Scripts that build scenes
◇ ◇ ◇ ◇ ◇
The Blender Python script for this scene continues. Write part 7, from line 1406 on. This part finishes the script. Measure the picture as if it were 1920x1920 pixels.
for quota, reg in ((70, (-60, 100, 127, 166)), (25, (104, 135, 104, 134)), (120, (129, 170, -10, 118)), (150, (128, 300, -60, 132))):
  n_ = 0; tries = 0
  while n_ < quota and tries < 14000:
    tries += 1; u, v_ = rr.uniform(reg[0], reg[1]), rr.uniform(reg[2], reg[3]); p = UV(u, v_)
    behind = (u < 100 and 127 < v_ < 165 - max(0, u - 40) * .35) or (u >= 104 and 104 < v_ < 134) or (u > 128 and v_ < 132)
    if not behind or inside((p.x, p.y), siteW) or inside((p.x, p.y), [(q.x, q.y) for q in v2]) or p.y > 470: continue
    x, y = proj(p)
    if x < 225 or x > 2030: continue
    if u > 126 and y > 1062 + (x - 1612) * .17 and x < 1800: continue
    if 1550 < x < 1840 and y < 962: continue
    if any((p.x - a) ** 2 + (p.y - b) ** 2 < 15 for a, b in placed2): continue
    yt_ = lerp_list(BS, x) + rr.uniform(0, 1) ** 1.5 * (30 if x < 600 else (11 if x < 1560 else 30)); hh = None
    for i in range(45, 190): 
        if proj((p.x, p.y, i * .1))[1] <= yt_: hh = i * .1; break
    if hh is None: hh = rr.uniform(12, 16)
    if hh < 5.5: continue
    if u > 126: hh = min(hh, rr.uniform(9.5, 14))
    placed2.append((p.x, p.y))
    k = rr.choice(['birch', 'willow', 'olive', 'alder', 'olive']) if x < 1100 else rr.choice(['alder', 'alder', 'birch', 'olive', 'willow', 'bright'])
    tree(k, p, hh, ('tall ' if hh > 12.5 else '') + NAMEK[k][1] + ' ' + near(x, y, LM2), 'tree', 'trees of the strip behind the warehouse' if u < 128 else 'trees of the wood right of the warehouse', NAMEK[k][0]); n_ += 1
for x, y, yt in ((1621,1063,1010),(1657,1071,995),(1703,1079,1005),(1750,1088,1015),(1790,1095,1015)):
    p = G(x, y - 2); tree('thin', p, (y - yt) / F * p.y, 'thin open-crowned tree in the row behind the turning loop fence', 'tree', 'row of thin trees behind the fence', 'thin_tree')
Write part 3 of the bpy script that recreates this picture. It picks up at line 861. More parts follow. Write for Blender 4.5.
◇ ◇ ◇ ◇ ◇
Collect each line above holding the string "Blender".

The Blender Python script for this scene continues. Write part 7, from line 1406 on. This part finishes the script. Measure the picture as if it were 1920x1920 pixels.
Write part 3 of the bpy script that recreates this picture. It picks up at line 861. More parts follow. Write for Blender 4.5.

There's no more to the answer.